Folha de S. Paulo
Nos EUA o orçamento é globalmente impositivo
mas o país não degenera numa espécie de localismo centrípeto
O assim chamado orçamento
secreto ou emendas Pix assentam-se na ocultação da autoria das
emendas. Eis um paradoxo: Por que os autores das emendas orçamentárias não
reivindicam o crédito pelo seu patrocínio?
Reivindicar crédito por obras e provisão de serviços é parte essencial do que parlamentares fazem em qualquer democracia. A expressão credit claiming entrou no jargão da ciência política através da obra seminal de Mayhew, que também identificou duas outras atividades fundamentais para a sobrevivência política: a propaganda, ex. marcar presença para o reconhecimento do nome e marcar posição (position taking), que visa defender bandeiras de seu eleitorado mais que mudar políticas.
Dependendo das características institucionais
do país o voto pode ser mais ou menos partidário ou —seu oposto— pessoal, o
voto alimentado por benefícios concentrados para localidades específicas (no
jargão, pork barrel). Poder reclamar o crédito político pelo benefício
confunde-se universalmente com a atividade parlamentar. Um senador texano ficou
famoso quando afirmou que se por alguma irracionalidade o Congresso americano
aprovasse um projeto para uma fábrica de queijo na lua, ele iria querer que "a
sede celestial da empresa" fosse no Texas, a empreiteira fosse texana, e
que o leite também fosse de vacas texanas.
David Samuels, em um trabalho pioneiro feito
em 2002, argumenta que o patrocínio de projetos localistas não envolve a troca
de voto por benefício concentrado, mas sim troca de projetos por recursos de
campanha. Assim, projetos localistas irrigavam campanhas política locais. O
argumento dava conta de outro paradoxo: a correlação baixa entre voto local e
projetos, mas alta entre voto e caixa de campanha. As evidências anedóticas
para as eleições de 2024 sugerem o contrário: as emendas asseguraram vitória para
seus patrocinadores. Mas o nexo entre financiamento empresarial (ilícito) de
campanha e voto re-emerge diretamente em novo formato.
A falta de reivindicação de crédito pode se
dever assim pelo potencial de dano a seus patrocinadores e simultaneamente como
fonte de arranjos corruptos. Os quais não se concentram nesta seara: os maiores
escândalos de corrupção do país envolveram as maiores empresas públicas, os
maiores fundos de pensão e implicaram diretamente o executivo federal. São
modalidades distintas de, eufemisticamente falando, atividade política pouco
republicana.
A falta de reivindicação deve-se também
obviamente à flexibilidade —liquidez, seria mais preciso— que elas permitem:
não há projetos, o que gera grande celeridade.

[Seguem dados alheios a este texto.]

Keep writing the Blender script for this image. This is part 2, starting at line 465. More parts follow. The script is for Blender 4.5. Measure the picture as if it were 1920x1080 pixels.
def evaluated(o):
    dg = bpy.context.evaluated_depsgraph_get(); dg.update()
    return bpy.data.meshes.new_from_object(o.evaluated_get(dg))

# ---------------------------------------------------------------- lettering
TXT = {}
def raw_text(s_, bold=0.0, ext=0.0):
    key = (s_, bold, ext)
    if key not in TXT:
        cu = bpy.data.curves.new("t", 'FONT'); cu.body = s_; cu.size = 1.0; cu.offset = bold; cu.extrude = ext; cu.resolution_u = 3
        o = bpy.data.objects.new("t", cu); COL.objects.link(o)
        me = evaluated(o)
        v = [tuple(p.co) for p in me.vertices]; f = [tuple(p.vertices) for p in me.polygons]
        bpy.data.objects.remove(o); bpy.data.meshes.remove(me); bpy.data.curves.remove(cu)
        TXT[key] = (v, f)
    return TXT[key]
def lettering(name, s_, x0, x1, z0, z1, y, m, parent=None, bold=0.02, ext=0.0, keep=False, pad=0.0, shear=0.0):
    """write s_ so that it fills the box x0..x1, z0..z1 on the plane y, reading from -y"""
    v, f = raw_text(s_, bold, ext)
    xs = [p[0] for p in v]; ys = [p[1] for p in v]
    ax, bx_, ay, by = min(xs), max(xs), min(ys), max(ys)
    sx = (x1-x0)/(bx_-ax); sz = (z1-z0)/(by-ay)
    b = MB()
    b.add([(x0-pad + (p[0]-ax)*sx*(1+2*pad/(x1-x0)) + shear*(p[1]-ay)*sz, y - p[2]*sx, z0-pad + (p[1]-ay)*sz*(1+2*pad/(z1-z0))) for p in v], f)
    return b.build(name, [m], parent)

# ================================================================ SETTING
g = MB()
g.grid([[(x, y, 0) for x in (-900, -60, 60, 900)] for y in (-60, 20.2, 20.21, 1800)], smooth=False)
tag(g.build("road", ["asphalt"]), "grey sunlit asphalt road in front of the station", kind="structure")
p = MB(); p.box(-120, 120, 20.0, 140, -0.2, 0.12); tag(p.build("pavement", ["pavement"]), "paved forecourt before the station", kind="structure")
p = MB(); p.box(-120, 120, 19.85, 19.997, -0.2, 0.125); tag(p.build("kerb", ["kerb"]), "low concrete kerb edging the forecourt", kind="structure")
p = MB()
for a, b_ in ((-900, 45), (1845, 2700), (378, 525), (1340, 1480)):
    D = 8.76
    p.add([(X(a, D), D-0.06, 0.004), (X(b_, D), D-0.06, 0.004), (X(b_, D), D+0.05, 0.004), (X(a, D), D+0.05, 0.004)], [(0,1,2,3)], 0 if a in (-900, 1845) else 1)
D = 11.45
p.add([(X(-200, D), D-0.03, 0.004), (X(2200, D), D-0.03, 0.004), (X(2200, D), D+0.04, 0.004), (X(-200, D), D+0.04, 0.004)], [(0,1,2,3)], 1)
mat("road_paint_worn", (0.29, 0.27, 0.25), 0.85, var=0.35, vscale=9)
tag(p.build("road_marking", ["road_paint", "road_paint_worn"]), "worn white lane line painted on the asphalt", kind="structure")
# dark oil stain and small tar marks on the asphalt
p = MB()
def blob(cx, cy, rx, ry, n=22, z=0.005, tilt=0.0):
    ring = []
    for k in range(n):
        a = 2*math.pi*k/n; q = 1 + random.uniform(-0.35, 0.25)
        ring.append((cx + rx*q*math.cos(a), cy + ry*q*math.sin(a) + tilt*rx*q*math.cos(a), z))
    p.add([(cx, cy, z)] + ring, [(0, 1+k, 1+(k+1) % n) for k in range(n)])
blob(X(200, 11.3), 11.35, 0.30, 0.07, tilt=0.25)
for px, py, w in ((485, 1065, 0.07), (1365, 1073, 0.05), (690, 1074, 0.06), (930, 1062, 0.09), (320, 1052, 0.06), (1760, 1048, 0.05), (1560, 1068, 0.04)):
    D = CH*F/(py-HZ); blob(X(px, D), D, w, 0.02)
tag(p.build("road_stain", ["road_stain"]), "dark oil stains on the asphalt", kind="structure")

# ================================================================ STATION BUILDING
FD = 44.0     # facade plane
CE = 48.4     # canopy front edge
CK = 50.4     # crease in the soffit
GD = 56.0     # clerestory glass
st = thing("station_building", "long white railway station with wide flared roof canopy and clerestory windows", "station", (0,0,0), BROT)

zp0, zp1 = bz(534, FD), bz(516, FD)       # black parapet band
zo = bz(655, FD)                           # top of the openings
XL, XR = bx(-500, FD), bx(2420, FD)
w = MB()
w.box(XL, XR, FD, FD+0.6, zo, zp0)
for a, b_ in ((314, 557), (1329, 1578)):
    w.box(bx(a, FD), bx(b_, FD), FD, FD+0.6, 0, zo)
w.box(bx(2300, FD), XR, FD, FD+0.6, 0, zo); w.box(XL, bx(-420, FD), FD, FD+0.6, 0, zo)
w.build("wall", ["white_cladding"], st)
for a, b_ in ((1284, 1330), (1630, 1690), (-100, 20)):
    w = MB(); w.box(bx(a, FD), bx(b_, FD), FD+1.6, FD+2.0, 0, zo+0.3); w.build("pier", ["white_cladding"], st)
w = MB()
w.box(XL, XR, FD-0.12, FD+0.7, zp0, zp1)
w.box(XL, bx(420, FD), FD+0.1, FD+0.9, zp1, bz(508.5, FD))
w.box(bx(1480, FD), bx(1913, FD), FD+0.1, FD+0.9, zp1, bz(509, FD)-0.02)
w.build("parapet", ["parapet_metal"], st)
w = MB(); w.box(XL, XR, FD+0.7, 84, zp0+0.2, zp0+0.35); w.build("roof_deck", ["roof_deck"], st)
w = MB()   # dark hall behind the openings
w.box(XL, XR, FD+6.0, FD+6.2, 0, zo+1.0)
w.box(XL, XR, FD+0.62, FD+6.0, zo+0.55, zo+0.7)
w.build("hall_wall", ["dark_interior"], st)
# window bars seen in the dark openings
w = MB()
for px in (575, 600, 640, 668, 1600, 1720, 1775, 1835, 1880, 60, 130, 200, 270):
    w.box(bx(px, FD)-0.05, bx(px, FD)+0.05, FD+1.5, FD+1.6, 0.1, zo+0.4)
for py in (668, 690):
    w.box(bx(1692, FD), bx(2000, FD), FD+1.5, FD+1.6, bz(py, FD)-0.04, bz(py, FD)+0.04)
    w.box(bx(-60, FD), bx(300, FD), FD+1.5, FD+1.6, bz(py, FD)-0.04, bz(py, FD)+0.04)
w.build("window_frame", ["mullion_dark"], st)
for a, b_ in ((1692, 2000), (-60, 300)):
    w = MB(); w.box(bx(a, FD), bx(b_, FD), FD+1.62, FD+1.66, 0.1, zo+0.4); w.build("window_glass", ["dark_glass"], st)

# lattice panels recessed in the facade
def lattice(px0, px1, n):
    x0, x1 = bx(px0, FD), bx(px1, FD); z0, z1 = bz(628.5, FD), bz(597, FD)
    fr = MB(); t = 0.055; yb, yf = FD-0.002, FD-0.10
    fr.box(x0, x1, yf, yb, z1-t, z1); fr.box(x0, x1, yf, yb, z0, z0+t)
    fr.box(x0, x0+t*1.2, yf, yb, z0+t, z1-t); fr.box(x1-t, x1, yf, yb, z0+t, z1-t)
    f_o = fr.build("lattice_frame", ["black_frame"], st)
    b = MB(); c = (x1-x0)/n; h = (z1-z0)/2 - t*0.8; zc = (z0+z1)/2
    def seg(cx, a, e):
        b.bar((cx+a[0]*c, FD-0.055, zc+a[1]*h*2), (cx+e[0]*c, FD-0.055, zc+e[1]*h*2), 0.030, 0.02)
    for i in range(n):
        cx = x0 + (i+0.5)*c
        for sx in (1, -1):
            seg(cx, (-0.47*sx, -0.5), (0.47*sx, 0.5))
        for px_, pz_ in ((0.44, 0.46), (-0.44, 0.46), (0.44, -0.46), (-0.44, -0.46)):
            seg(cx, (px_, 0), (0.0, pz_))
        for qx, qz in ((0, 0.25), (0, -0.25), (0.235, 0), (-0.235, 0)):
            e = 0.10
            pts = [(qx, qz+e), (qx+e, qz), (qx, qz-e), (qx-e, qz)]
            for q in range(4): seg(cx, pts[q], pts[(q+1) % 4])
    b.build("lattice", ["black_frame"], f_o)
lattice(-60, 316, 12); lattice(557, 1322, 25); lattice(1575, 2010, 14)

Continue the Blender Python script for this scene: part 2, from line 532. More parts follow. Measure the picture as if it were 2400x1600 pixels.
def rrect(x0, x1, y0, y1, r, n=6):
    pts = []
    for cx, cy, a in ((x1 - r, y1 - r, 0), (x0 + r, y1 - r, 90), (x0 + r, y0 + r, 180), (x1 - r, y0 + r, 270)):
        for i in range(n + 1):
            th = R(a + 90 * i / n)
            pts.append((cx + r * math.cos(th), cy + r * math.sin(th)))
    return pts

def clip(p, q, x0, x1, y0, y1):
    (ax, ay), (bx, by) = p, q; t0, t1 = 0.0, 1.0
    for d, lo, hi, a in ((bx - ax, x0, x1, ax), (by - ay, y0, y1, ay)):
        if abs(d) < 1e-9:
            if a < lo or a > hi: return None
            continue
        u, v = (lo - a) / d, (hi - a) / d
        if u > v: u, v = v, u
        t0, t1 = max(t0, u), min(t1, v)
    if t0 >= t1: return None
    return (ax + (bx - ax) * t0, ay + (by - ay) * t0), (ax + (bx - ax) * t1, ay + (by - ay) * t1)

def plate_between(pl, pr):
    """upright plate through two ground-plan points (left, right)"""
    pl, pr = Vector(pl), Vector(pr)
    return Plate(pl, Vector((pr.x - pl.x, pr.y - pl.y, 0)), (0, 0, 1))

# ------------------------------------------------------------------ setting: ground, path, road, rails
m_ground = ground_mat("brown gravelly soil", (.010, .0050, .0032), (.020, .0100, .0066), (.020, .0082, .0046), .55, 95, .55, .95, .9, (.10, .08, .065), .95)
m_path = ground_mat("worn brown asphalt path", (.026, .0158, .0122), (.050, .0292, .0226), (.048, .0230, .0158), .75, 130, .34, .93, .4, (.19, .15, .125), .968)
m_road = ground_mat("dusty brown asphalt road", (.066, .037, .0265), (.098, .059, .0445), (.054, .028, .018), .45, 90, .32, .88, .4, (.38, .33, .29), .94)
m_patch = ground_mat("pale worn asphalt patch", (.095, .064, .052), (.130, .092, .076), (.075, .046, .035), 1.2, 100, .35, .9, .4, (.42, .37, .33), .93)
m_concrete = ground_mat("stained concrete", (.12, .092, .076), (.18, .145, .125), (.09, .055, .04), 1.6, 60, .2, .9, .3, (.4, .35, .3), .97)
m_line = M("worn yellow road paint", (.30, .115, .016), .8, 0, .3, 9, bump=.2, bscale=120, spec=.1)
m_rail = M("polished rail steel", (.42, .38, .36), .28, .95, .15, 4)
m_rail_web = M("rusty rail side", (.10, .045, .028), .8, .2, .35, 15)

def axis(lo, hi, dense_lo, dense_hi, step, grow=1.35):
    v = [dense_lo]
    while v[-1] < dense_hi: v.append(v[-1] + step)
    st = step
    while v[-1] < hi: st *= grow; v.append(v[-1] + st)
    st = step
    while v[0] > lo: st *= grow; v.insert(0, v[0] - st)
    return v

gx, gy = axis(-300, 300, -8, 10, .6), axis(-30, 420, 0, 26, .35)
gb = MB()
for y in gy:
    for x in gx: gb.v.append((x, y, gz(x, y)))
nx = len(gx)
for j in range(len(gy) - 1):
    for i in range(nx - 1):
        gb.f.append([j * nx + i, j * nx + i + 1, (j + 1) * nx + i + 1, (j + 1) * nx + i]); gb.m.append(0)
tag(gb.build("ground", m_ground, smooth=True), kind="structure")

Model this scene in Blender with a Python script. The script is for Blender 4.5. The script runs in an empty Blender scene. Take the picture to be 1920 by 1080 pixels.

Scott Frisch autor de Cheese Factories in the Moon argumenta que os projetos localistas são bons para a democracia americana por fortalecerem o nexo entre representantes e seu eleitorado. O mesmo vale mutatis mutandis para a nossa democracia. Mas há uma questão anterior: o que permite que um legislativo que detém quase total controle do orçamento, que é globalmente impositivo, não degenera em um localismo centrípeto, como aqui? A resposta passa necessariamente pelo nosso sistema partidário. Como já discuti aqui na coluna, "presidente fraco, freios nos dentes".